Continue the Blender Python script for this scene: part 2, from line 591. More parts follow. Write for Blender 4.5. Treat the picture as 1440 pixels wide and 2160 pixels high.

━━━━━━━━━━━━━━━━━━━━━━━━━━━━━━

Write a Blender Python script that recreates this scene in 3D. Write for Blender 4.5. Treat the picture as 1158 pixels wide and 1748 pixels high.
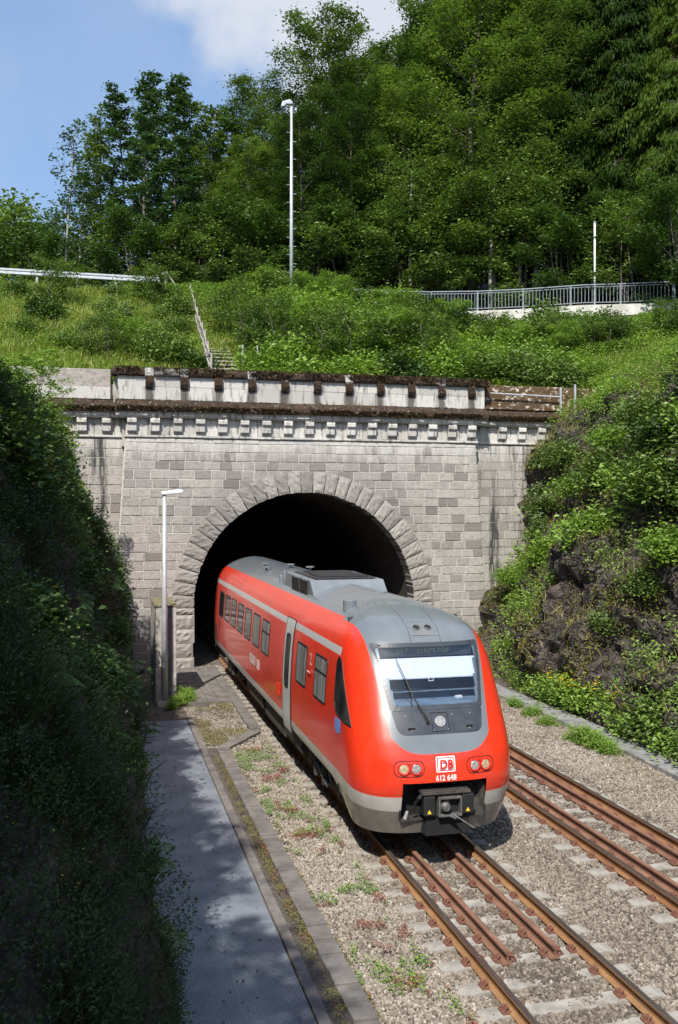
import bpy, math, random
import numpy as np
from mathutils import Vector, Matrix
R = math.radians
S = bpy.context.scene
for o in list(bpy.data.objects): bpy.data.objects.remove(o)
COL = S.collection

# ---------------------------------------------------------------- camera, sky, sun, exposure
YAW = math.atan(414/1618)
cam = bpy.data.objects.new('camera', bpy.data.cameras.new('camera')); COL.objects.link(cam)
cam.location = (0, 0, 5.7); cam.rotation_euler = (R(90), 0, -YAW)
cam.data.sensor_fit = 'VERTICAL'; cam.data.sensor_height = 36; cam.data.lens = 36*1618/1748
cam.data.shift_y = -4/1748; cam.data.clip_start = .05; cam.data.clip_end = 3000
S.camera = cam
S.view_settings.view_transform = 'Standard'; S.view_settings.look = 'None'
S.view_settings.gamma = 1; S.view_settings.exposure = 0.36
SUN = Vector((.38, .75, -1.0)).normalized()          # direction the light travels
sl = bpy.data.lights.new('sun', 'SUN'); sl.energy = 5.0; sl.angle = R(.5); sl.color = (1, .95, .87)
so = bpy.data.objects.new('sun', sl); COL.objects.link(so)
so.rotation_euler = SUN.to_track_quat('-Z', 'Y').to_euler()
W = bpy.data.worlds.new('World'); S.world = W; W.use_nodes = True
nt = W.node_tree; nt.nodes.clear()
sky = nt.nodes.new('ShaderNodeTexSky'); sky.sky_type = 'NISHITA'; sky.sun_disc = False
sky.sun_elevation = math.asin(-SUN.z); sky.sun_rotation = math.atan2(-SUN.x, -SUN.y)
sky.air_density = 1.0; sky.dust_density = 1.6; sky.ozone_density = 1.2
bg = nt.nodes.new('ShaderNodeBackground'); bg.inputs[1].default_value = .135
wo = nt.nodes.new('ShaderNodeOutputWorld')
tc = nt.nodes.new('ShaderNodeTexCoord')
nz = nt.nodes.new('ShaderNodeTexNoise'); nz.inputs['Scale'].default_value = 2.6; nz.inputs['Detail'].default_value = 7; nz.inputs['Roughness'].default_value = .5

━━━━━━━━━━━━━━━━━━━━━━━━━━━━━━

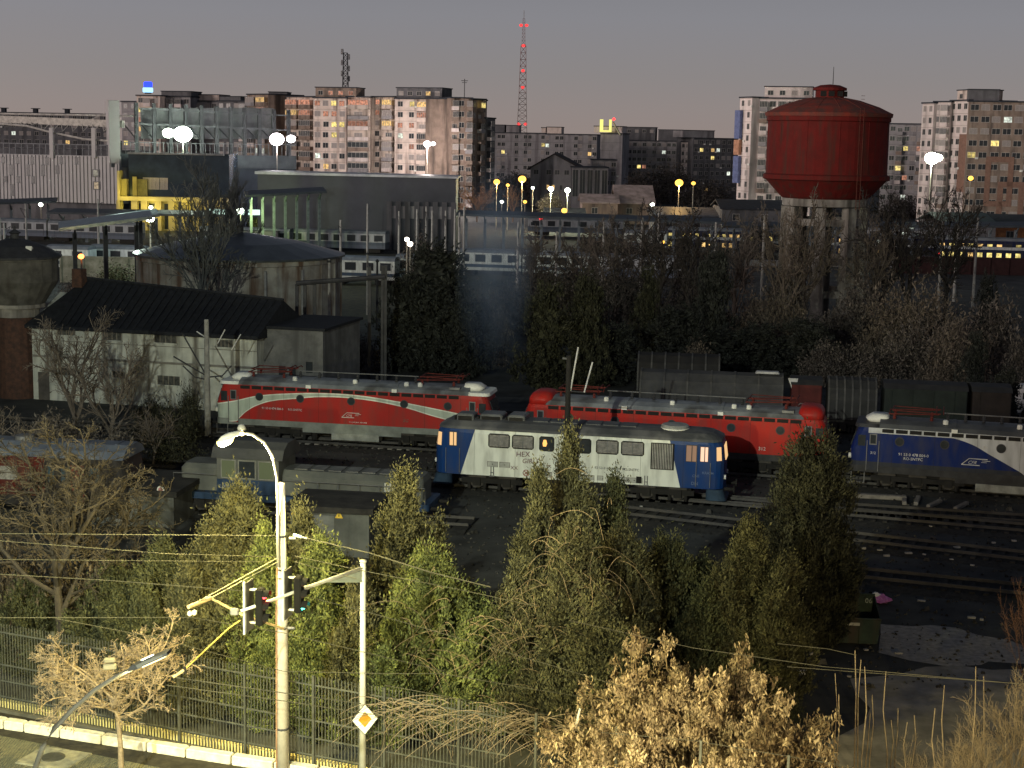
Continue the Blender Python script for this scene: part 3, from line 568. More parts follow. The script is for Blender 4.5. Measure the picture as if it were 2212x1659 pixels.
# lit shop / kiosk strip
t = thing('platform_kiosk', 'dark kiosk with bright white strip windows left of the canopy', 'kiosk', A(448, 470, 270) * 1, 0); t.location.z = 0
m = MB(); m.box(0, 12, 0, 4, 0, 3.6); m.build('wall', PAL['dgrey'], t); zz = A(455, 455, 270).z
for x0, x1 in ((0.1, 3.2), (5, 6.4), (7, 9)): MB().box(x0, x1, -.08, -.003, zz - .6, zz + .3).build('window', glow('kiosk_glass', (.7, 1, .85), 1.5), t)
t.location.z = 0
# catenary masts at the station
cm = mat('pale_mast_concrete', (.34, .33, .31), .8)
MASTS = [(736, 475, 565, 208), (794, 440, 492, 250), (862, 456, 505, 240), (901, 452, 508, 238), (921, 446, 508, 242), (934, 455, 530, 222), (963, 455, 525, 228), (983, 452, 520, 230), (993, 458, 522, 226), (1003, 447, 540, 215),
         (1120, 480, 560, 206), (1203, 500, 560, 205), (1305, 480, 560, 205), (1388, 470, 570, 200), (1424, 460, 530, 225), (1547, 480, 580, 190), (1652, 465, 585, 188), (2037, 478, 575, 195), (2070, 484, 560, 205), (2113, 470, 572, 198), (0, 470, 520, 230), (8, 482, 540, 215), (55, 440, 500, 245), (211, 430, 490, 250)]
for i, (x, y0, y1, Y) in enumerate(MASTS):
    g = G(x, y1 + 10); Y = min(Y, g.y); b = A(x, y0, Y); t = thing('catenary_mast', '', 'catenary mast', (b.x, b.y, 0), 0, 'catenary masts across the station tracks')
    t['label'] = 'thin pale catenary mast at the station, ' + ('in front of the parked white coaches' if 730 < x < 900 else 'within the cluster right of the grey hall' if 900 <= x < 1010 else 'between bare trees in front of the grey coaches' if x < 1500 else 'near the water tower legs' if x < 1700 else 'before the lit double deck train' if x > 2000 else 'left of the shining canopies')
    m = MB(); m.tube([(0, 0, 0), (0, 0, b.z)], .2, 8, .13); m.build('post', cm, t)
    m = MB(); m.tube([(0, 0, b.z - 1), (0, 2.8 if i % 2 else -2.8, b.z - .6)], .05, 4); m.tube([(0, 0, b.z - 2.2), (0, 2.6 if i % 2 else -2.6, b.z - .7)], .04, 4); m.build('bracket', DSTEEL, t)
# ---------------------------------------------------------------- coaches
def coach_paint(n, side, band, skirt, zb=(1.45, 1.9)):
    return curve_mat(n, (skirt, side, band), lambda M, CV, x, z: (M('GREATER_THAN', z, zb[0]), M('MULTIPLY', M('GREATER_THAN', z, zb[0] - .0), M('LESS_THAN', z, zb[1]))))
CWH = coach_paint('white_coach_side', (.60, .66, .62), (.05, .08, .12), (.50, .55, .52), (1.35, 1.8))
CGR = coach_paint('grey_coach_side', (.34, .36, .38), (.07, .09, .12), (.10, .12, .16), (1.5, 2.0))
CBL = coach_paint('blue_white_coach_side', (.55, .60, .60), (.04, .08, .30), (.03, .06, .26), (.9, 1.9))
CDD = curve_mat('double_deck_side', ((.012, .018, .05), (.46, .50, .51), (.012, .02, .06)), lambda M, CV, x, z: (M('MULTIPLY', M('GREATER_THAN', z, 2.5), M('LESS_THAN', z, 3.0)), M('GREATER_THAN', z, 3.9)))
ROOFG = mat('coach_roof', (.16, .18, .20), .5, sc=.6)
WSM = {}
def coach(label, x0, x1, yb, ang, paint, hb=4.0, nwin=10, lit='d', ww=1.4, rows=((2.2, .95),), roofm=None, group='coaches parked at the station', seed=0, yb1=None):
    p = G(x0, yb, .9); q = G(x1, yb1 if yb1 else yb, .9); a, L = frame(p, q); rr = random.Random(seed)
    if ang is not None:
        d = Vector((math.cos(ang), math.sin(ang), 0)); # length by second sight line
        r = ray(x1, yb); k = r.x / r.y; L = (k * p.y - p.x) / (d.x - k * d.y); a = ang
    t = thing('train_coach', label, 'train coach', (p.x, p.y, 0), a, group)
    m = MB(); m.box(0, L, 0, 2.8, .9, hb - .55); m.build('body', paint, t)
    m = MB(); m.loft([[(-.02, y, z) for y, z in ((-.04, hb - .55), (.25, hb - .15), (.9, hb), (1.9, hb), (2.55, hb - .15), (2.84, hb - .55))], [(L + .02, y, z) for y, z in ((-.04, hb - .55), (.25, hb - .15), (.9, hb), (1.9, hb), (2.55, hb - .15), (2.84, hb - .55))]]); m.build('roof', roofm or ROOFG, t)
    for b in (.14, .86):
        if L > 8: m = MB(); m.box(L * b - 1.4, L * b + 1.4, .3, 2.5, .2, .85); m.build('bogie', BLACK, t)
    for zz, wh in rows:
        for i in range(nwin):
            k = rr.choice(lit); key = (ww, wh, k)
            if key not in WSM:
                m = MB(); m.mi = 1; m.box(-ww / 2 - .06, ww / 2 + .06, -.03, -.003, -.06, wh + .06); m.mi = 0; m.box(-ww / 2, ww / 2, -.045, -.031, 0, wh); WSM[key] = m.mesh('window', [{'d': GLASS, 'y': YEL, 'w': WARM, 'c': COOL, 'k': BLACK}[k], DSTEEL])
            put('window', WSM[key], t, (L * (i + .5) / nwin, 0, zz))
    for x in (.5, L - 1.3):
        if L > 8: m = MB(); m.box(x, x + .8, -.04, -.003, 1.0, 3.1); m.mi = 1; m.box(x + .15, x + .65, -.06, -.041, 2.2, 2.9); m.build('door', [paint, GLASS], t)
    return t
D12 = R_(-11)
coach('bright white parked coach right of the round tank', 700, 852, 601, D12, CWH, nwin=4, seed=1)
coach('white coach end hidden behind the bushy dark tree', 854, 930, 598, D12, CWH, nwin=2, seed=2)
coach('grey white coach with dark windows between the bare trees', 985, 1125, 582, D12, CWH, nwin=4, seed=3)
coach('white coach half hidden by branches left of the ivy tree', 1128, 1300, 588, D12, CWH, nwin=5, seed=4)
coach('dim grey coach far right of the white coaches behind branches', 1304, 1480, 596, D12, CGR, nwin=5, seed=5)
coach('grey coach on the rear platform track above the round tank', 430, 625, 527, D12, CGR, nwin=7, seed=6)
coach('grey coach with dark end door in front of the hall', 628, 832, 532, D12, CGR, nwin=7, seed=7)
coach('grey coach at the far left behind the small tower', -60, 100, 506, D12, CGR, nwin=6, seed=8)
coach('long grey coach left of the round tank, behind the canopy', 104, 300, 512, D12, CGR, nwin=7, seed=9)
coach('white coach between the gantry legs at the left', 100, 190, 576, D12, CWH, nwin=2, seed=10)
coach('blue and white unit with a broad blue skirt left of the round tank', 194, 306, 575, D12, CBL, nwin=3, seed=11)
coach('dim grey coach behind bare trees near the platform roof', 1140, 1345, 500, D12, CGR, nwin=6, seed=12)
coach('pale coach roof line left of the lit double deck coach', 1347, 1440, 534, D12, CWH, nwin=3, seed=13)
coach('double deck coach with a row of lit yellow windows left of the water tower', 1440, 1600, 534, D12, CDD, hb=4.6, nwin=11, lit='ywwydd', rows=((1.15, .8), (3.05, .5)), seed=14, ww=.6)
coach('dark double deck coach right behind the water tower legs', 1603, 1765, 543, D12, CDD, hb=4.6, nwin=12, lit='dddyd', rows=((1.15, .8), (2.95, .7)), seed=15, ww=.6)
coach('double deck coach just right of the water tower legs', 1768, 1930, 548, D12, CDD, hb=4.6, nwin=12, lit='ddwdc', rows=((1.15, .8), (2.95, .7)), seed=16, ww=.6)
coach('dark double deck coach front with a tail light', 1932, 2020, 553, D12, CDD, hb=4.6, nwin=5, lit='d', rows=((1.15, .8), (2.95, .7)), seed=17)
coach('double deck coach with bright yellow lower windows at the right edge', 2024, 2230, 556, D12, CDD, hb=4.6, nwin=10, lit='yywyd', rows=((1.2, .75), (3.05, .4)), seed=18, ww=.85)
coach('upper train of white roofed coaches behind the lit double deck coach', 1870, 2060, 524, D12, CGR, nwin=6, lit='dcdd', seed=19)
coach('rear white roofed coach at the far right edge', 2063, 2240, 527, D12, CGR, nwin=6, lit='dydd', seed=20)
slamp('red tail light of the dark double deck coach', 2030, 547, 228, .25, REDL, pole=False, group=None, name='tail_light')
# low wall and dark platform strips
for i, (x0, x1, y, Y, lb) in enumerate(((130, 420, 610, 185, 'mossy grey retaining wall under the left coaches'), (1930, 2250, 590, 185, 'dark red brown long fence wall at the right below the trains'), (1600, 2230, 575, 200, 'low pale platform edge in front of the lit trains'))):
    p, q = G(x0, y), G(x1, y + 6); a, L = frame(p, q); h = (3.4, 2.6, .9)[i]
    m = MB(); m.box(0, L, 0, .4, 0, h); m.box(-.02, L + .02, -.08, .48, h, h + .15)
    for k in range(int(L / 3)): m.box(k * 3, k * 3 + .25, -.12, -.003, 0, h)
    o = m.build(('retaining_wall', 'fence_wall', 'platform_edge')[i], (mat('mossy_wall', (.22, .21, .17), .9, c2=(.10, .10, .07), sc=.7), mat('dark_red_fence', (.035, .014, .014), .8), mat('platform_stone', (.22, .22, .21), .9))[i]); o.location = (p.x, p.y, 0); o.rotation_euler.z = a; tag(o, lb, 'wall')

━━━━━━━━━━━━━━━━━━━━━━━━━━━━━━

What is needed:
Copy exactly, and copy only, the lines from the one with "Write a Blender" to the one with "COL = S.collection", ends included. Pictures are not part of the copy.

Solved exercise:
Write a Blender Python script that recreates this scene in 3D. Write for Blender 4.5. Treat the picture as 1158 pixels wide and 1748 pixels high.
import bpy, math, random
import numpy as np
from mathutils import Vector, Matrix
R = math.radians
S = bpy.context.scene
for o in list(bpy.data.objects): bpy.data.objects.remove(o)
COL = S.collection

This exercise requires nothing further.